All of these are wonderful, but perhaps more than ever this season, the real star of the show (quite literally, too) is Peter Capaldi. Capaldi‘s acting chops are well on-record, easily one of the finest to play the Doctor in terms of sheer talent, but ‘The Zygon Inversion’ features what is easily his standout performance to date (and that is saying something). In a long, heartfelt, impassioned scene which I will not go too deeply into for fear of spoilers, the Twelfth Doctor finally shows us the vulnerability his Doctor has been hiding so far. Capaldi’s performance touches every note that the Doctor should: his sadness, his unimaginable anger, his bitterness, and above all else his indomitable belief that things can be made better, no matter how lacking in hope things may be.

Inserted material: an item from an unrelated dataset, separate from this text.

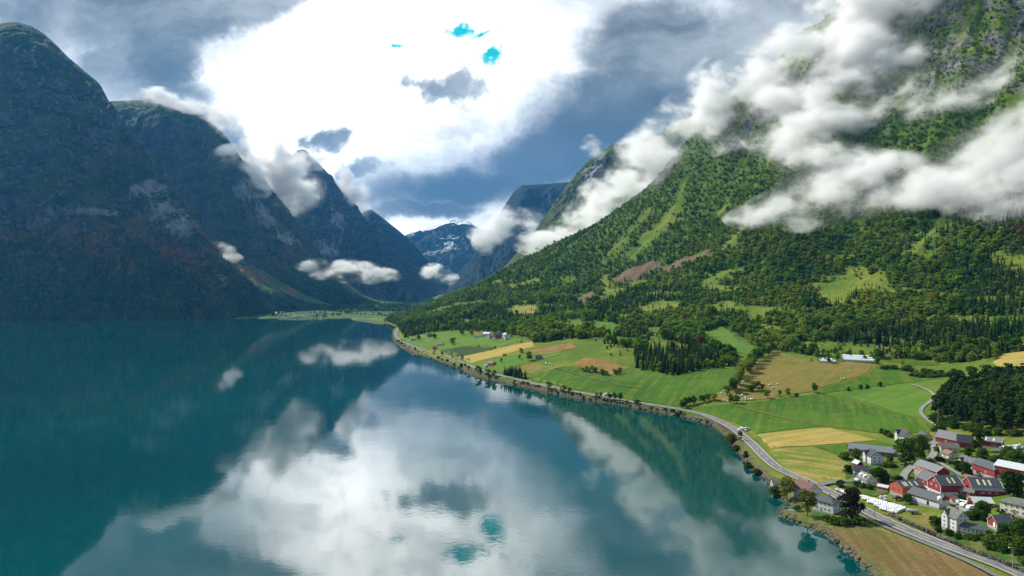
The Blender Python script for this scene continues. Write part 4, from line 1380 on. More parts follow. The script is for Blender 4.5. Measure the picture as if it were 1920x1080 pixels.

INVERSION OF THE ZYGONS (By Peter Harness and Steven Moffat)

It’s a scene that will likely draw misty eyes at the very least from any viewer as this more guarded, careful Doctor finally cuts loose in the most human and unreserved of ways. I think in years to come when Capaldi has moved on from the role, this will be the scene people look back on as, if not his defining moment, then very close to it. For the first time, this Doctor finally lets his guard down in an open, honest statement about the burdens he bears internally and the scarred state of his mind. The entire scene is full to bursting with raw, poignant emotion, written and acted to utter perfection. It genuinely couldn’t have been done any better, and I’ll go down on record right now as saying that it’s one of the finest scenes in all of Doctor Who. It’s stunning, and it’s enough to make this episode instantly the most memorable of Series 9 thus far. This is more than Capaldi‘s Doctor at his absolute finest; this is the Doctor at his finest.

All in all, ‘The Zygon Inversion’ is a very well-written and capable episode of Doctor Who, engaging throughout (bar a couple of minor issues some people will doubtfully have with Bonnie at the end, but I’ll say no more).

A very good story, made stellar by one thoroughly perfect scene.